**Stated exercise**: Copy out every record below with complete accuracy.

** Begin Excerpted data **

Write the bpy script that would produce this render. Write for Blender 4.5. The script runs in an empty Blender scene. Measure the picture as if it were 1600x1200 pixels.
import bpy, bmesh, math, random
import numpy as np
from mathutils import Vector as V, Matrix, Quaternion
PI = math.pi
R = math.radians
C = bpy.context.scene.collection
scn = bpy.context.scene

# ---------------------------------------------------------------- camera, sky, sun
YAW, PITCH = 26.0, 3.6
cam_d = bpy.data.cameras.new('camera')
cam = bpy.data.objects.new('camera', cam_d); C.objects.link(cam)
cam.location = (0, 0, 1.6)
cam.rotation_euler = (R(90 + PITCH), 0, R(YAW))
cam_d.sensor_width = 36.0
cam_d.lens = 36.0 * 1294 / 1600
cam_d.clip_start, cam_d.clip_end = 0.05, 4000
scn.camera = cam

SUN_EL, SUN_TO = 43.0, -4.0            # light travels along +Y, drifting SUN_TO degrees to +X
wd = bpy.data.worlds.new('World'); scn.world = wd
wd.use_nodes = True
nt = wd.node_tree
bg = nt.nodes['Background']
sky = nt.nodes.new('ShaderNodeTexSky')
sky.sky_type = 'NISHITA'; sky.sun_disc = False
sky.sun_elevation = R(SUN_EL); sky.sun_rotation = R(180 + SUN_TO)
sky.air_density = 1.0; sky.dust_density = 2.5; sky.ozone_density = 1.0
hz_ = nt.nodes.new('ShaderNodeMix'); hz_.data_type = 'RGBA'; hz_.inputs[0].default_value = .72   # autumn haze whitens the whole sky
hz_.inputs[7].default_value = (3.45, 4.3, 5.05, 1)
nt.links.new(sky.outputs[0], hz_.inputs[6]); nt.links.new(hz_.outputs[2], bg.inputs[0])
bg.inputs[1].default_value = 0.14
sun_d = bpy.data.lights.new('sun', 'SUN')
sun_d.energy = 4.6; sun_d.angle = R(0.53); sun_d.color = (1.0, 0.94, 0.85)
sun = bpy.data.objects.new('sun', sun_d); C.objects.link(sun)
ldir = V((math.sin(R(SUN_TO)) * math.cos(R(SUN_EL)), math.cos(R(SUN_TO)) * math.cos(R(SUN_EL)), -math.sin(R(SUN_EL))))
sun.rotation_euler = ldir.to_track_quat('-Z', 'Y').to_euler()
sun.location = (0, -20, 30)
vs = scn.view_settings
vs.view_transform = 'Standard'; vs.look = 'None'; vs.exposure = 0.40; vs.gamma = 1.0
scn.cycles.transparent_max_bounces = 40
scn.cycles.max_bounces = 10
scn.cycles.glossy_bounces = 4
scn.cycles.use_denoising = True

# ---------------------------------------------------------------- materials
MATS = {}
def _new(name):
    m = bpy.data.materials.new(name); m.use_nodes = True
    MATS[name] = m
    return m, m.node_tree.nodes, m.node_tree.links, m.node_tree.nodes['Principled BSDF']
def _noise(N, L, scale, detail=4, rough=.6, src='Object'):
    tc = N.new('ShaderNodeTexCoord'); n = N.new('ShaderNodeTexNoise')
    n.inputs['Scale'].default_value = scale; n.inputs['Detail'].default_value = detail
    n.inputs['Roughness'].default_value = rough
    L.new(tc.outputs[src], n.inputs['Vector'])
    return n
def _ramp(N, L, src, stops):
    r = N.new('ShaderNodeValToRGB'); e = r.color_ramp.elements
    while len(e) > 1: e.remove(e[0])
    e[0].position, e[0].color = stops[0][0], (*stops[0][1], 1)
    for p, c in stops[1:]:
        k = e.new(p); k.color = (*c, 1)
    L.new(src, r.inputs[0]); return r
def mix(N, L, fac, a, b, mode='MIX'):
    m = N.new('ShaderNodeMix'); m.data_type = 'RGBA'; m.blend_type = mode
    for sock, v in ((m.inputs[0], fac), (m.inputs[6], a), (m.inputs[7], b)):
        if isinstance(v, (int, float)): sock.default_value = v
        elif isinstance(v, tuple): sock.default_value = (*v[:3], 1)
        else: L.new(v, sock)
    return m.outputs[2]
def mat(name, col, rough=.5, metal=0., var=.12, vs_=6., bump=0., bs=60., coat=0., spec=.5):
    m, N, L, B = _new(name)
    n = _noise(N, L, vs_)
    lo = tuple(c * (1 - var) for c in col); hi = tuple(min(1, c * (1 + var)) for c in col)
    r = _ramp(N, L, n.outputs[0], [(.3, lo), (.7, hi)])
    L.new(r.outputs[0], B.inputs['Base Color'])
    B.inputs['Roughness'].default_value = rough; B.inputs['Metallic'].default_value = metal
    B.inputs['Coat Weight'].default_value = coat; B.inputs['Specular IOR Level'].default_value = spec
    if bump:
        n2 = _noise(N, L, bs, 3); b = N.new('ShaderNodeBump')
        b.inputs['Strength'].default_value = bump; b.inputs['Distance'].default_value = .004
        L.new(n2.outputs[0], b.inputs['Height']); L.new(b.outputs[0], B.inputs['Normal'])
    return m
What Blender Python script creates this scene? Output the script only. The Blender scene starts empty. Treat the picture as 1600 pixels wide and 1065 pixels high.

** End Excerpted data **

**Output of the task**:
Write the bpy script that would produce this render. Write for Blender 4.5. The script runs in an empty Blender scene. Measure the picture as if it were 1600x1200 pixels.
import bpy, bmesh, math, random
import numpy as np
from mathutils import Vector as V, Matrix, Quaternion
PI = math.pi
R = math.radians
C = bpy.context.scene.collection
scn = bpy.context.scene

# ---------------------------------------------------------------- camera, sky, sun
YAW, PITCH = 26.0, 3.6
cam_d = bpy.data.cameras.new('camera')
cam = bpy.data.objects.new('camera', cam_d); C.objects.link(cam)
cam.location = (0, 0, 1.6)
cam.rotation_euler = (R(90 + PITCH), 0, R(YAW))
cam_d.sensor_width = 36.0
cam_d.lens = 36.0 * 1294 / 1600
cam_d.clip_start, cam_d.clip_end = 0.05, 4000
scn.camera = cam

SUN_EL, SUN_TO = 43.0, -4.0            # light travels along +Y, drifting SUN_TO degrees to +X
wd = bpy.data.worlds.new('World'); scn.world = wd
wd.use_nodes = True
nt = wd.node_tree
bg = nt.nodes['Background']
sky = nt.nodes.new('ShaderNodeTexSky')
sky.sky_type = 'NISHITA'; sky.sun_disc = False
sky.sun_elevation = R(SUN_EL); sky.sun_rotation = R(180 + SUN_TO)
sky.air_density = 1.0; sky.dust_density = 2.5; sky.ozone_density = 1.0
hz_ = nt.nodes.new('ShaderNodeMix'); hz_.data_type = 'RGBA'; hz_.inputs[0].default_value = .72   # autumn haze whitens the whole sky
hz_.inputs[7].default_value = (3.45, 4.3, 5.05, 1)
nt.links.new(sky.outputs[0], hz_.inputs[6]); nt.links.new(hz_.outputs[2], bg.inputs[0])
bg.inputs[1].default_value = 0.14
sun_d = bpy.data.lights.new('sun', 'SUN')
sun_d.energy = 4.6; sun_d.angle = R(0.53); sun_d.color = (1.0, 0.94, 0.85)
sun = bpy.data.objects.new('sun', sun_d); C.objects.link(sun)
ldir = V((math.sin(R(SUN_TO)) * math.cos(R(SUN_EL)), math.cos(R(SUN_TO)) * math.cos(R(SUN_EL)), -math.sin(R(SUN_EL))))
sun.rotation_euler = ldir.to_track_quat('-Z', 'Y').to_euler()
sun.location = (0, -20, 30)
vs = scn.view_settings
vs.view_transform = 'Standard'; vs.look = 'None'; vs.exposure = 0.40; vs.gamma = 1.0
scn.cycles.transparent_max_bounces = 40
scn.cycles.max_bounces = 10
scn.cycles.glossy_bounces = 4
scn.cycles.use_denoising = True

# ---------------------------------------------------------------- materials
MATS = {}
def _new(name):
    m = bpy.data.materials.new(name); m.use_nodes = True
    MATS[name] = m
    return m, m.node_tree.nodes, m.node_tree.links, m.node_tree.nodes['Principled BSDF']
def _noise(N, L, scale, detail=4, rough=.6, src='Object'):
    tc = N.new('ShaderNodeTexCoord'); n = N.new('ShaderNodeTexNoise')
    n.inputs['Scale'].default_value = scale; n.inputs['Detail'].default_value = detail
    n.inputs['Roughness'].default_value = rough
    L.new(tc.outputs[src], n.inputs['Vector'])
    return n
def _ramp(N, L, src, stops):
    r = N.new('ShaderNodeValToRGB'); e = r.color_ramp.elements
    while len(e) > 1: e.remove(e[0])
    e[0].position, e[0].color = stops[0][0], (*stops[0][1], 1)
    for p, c in stops[1:]:
        k = e.new(p); k.color = (*c, 1)
    L.new(src, r.inputs[0]); return r
def mix(N, L, fac, a, b, mode='MIX'):
    m = N.new('ShaderNodeMix'); m.data_type = 'RGBA'; m.blend_type = mode
    for sock, v in ((m.inputs[0], fac), (m.inputs[6], a), (m.inputs[7], b)):
        if isinstance(v, (int, float)): sock.default_value = v
        elif isinstance(v, tuple): sock.default_value = (*v[:3], 1)
        else: L.new(v, sock)
    return m.outputs[2]
def mat(name, col, rough=.5, metal=0., var=.12, vs_=6., bump=0., bs=60., coat=0., spec=.5):
    m, N, L, B = _new(name)
    n = _noise(N, L, vs_)
    lo = tuple(c * (1 - var) for c in col); hi = tuple(min(1, c * (1 + var)) for c in col)
    r = _ramp(N, L, n.outputs[0], [(.3, lo), (.7, hi)])
    L.new(r.outputs[0], B.inputs['Base Color'])
    B.inputs['Roughness'].default_value = rough; B.inputs['Metallic'].default_value = metal
    B.inputs['Coat Weight'].default_value = coat; B.inputs['Specular IOR Level'].default_value = spec
    if bump:
        n2 = _noise(N, L, bs, 3); b = N.new('ShaderNodeBump')
        b.inputs['Strength'].default_value = bump; b.inputs['Distance'].default_value = .004
        L.new(n2.outputs[0], b.inputs['Height']); L.new(b.outputs[0], B.inputs['Normal'])
    return m
What Blender Python script creates this scene? Output the script only. The Blender scene starts empty. Treat the picture as 1600 pixels wide and 1065 pixels high.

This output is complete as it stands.